Of course now I laugh at those people who think like that. Not the couples who stayed together from high school (love is love, if it’s true it finds a way, etc).

No, I’m talking about those people who glamorize high school, always reuniting with those people from their hometown and acting like grade school never ended.

My time in college wasn’t a story about me continuing from where I left off in high school, it was a story about me growing up.

I would never look down on those people who chose to stay in the small town from where I came from, they’re happy and that’s what matters.

I just wanted something different for myself. I was only close to a handful of people from my hometown when I lived there so for the most part, there was nothing keeping me in that town.

What was that town? Gilroy, California, thirty miles south of San Jose State- our claim to fame coming from having a festival dedicated to garlic every year and having a nice outdoor shopping center right next to an In-N-Out.
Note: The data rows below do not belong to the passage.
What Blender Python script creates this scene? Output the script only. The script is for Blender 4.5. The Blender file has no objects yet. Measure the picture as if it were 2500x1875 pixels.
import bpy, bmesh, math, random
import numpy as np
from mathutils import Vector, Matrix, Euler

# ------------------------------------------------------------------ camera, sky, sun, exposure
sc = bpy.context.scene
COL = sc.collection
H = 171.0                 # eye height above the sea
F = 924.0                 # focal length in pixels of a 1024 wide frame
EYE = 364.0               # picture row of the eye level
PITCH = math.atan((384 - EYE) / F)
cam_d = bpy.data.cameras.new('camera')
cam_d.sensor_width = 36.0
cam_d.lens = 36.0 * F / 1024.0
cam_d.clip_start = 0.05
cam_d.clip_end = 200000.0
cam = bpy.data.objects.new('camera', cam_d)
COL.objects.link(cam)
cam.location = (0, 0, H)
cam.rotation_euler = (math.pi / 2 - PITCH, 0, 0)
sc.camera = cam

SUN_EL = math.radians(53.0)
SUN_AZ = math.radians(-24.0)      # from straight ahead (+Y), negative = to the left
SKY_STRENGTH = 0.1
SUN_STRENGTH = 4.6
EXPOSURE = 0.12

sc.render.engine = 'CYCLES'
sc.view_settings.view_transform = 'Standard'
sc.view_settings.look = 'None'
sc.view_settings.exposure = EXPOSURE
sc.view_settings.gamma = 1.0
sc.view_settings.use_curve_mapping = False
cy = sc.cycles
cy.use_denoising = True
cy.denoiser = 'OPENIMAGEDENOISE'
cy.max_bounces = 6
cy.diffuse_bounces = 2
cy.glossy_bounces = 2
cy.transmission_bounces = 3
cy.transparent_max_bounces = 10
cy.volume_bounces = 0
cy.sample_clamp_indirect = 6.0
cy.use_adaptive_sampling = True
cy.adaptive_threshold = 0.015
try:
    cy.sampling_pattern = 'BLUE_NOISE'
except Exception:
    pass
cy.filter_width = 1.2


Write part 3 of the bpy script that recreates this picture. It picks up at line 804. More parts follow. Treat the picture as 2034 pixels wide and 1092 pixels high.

San Jose State is like it’s own little town, it’s 4-6 years of being around people you come to know and having once in a lifetime experiences, at least that’s what it is if you want it to be.

The cliche is true. College is what you want it to be, but it also leads you towards the things you didn’t know you needed.

College is the point in your life where your days of sitting through those long lectures and taking those stressful midterms only become part of the ride.

Gone are the days of those stereotypical high school cliques and feeling like an outsider, college is the epitome of the idea that you can be whoever you want to be in life

For me, I was going to be someone who didn’t struggle to talk to girls or socialize in general, didn’t have braces, ate healthier and occasionally worked out.

Except that things are never that simple, you can never account for unexpected physical and mental health issues, struggling with classes you literally need to pass to stay at state and coming to terms with the fact that nothing lasts forever.